**WHAT THE TASK REQUIRES**
It is required that the lines from the top of the listing through the line with "w.node_tree.nodes['Background'].inputs[1].default_value = 0.012" be reproduced exactly, excluding pictures.

**RAW DATA**

[Begin]

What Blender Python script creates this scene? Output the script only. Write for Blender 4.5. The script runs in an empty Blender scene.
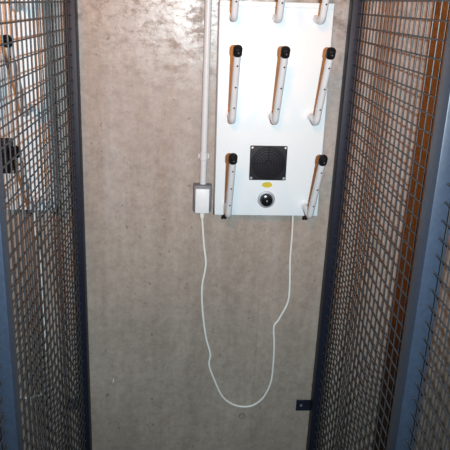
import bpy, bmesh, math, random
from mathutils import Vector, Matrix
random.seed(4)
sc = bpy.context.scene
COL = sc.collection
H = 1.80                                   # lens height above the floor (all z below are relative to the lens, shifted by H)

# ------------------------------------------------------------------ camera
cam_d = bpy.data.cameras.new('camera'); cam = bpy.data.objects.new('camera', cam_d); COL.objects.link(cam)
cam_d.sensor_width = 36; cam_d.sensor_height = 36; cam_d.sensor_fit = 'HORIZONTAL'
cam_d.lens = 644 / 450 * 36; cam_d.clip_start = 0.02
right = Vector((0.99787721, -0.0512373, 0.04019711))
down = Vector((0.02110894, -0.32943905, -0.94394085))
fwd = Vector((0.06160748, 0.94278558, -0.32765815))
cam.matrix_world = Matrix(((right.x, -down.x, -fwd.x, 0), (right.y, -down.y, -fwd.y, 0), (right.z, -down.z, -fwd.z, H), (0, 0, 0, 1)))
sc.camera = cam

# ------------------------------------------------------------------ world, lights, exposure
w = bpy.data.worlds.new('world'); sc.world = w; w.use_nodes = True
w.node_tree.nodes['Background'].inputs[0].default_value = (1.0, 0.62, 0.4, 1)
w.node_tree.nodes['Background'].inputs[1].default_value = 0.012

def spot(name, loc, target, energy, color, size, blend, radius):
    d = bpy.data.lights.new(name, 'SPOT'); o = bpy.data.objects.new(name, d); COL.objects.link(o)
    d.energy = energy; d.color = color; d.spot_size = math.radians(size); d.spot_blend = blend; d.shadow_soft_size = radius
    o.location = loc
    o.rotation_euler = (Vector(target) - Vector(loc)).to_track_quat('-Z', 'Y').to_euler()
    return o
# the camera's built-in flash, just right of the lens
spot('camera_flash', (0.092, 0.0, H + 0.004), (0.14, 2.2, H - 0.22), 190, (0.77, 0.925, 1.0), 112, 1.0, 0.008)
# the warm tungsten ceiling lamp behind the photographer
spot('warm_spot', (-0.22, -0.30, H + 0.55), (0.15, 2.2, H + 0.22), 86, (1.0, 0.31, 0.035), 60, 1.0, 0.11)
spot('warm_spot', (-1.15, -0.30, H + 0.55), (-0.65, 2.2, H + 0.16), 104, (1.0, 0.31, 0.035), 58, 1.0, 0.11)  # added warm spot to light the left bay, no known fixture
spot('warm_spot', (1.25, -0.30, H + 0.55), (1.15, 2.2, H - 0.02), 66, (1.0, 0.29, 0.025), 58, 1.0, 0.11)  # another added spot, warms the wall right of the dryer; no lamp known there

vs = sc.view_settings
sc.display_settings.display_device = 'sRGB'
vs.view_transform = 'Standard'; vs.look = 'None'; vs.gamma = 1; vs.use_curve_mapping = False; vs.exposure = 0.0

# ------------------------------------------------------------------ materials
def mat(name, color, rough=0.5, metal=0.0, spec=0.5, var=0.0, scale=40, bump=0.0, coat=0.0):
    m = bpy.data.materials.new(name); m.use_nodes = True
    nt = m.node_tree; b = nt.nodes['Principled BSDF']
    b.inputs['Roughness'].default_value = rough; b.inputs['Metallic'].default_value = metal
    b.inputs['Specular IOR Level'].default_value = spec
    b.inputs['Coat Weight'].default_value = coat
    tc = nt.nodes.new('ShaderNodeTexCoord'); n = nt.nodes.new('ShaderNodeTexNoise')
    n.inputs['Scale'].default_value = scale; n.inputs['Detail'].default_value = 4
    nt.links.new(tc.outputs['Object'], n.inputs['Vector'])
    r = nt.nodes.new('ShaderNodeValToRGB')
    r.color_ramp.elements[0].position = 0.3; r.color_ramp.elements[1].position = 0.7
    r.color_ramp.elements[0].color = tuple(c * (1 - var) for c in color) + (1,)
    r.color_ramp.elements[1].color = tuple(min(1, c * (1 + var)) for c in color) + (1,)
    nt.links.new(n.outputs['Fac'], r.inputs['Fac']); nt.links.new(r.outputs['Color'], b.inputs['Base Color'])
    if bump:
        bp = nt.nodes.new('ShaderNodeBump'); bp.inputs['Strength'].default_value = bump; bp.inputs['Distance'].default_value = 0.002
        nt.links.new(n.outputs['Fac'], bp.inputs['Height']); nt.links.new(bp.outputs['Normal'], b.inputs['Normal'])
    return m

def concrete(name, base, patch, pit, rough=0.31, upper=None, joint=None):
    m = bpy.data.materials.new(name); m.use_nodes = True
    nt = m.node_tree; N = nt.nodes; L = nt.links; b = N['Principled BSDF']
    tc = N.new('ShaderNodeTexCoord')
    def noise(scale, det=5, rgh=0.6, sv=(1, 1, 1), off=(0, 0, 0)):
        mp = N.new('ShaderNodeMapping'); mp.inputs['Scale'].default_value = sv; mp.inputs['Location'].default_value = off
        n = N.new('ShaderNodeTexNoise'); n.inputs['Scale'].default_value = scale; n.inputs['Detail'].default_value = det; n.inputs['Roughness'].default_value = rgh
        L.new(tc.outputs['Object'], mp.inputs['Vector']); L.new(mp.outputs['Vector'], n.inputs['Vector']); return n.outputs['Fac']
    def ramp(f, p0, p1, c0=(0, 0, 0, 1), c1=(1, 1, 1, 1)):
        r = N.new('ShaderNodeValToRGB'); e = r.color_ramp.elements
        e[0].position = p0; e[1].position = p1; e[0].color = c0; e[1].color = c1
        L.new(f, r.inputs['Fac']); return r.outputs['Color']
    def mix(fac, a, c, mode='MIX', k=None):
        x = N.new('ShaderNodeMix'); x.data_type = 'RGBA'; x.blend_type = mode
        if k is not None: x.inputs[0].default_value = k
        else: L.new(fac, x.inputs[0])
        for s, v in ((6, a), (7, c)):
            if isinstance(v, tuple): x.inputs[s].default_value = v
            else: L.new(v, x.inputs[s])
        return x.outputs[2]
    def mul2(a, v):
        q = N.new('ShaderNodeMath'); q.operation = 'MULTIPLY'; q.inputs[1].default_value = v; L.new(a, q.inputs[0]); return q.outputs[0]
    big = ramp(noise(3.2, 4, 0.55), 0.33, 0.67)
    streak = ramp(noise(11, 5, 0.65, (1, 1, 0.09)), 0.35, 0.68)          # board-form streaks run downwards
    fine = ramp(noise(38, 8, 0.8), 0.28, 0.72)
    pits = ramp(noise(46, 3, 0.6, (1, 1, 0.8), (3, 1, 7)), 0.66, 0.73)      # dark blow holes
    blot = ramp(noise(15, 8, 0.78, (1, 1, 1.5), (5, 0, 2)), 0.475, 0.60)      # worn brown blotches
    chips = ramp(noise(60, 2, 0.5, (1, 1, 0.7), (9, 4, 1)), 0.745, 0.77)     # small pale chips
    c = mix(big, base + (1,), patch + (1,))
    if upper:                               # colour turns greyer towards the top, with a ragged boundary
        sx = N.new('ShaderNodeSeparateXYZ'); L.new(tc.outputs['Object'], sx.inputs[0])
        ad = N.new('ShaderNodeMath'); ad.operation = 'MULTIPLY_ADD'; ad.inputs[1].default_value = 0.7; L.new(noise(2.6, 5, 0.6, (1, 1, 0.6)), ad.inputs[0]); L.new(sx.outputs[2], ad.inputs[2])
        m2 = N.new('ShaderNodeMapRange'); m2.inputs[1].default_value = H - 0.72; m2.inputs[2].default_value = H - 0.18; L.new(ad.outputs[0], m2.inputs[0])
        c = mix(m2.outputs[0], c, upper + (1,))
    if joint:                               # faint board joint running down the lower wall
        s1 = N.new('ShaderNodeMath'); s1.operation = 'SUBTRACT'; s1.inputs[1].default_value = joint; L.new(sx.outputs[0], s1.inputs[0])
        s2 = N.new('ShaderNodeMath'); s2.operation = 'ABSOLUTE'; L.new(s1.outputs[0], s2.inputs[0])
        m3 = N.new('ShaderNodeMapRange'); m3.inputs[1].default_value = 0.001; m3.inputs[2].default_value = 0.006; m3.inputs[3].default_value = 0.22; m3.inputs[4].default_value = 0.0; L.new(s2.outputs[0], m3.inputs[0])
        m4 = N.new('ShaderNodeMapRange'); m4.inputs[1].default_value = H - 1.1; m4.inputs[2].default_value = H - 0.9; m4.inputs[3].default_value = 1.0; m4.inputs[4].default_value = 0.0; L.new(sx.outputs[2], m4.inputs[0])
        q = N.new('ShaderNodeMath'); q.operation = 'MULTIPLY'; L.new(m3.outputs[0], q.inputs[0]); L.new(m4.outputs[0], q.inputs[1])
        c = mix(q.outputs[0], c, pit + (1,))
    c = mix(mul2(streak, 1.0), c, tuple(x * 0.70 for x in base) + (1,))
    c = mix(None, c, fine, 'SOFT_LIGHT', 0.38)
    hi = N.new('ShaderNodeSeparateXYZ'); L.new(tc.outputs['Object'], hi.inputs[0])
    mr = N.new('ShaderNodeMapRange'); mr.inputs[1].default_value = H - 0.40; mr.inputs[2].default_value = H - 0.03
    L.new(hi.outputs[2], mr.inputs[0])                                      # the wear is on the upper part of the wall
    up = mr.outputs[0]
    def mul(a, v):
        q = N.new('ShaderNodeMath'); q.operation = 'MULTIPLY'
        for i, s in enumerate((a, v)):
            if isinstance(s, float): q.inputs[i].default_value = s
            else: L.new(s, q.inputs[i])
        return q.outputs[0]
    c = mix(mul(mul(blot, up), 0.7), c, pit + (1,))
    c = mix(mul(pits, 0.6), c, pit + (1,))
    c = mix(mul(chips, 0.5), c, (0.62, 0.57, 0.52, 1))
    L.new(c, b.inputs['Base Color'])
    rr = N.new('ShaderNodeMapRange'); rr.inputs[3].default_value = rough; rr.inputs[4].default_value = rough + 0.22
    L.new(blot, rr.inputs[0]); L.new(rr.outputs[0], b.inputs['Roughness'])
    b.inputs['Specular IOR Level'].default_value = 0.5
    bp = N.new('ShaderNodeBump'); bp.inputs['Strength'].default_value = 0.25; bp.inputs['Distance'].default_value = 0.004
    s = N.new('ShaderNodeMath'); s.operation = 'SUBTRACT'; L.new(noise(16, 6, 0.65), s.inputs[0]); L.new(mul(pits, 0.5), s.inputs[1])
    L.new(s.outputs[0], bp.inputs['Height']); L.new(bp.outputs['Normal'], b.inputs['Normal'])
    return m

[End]

**CORRECT ANSWER**
What Blender Python script creates this scene? Output the script only. Write for Blender 4.5. The script runs in an empty Blender scene.
import bpy, bmesh, math, random
from mathutils import Vector, Matrix
random.seed(4)
sc = bpy.context.scene
COL = sc.collection
H = 1.80                                   # lens height above the floor (all z below are relative to the lens, shifted by H)

# ------------------------------------------------------------------ camera
cam_d = bpy.data.cameras.new('camera'); cam = bpy.data.objects.new('camera', cam_d); COL.objects.link(cam)
cam_d.sensor_width = 36; cam_d.sensor_height = 36; cam_d.sensor_fit = 'HORIZONTAL'
cam_d.lens = 644 / 450 * 36; cam_d.clip_start = 0.02
right = Vector((0.99787721, -0.0512373, 0.04019711))
down = Vector((0.02110894, -0.32943905, -0.94394085))
fwd = Vector((0.06160748, 0.94278558, -0.32765815))
cam.matrix_world = Matrix(((right.x, -down.x, -fwd.x, 0), (right.y, -down.y, -fwd.y, 0), (right.z, -down.z, -fwd.z, H), (0, 0, 0, 1)))
sc.camera = cam

# ------------------------------------------------------------------ world, lights, exposure
w = bpy.data.worlds.new('world'); sc.world = w; w.use_nodes = True
w.node_tree.nodes['Background'].inputs[0].default_value = (1.0, 0.62, 0.4, 1)
w.node_tree.nodes['Background'].inputs[1].default_value = 0.012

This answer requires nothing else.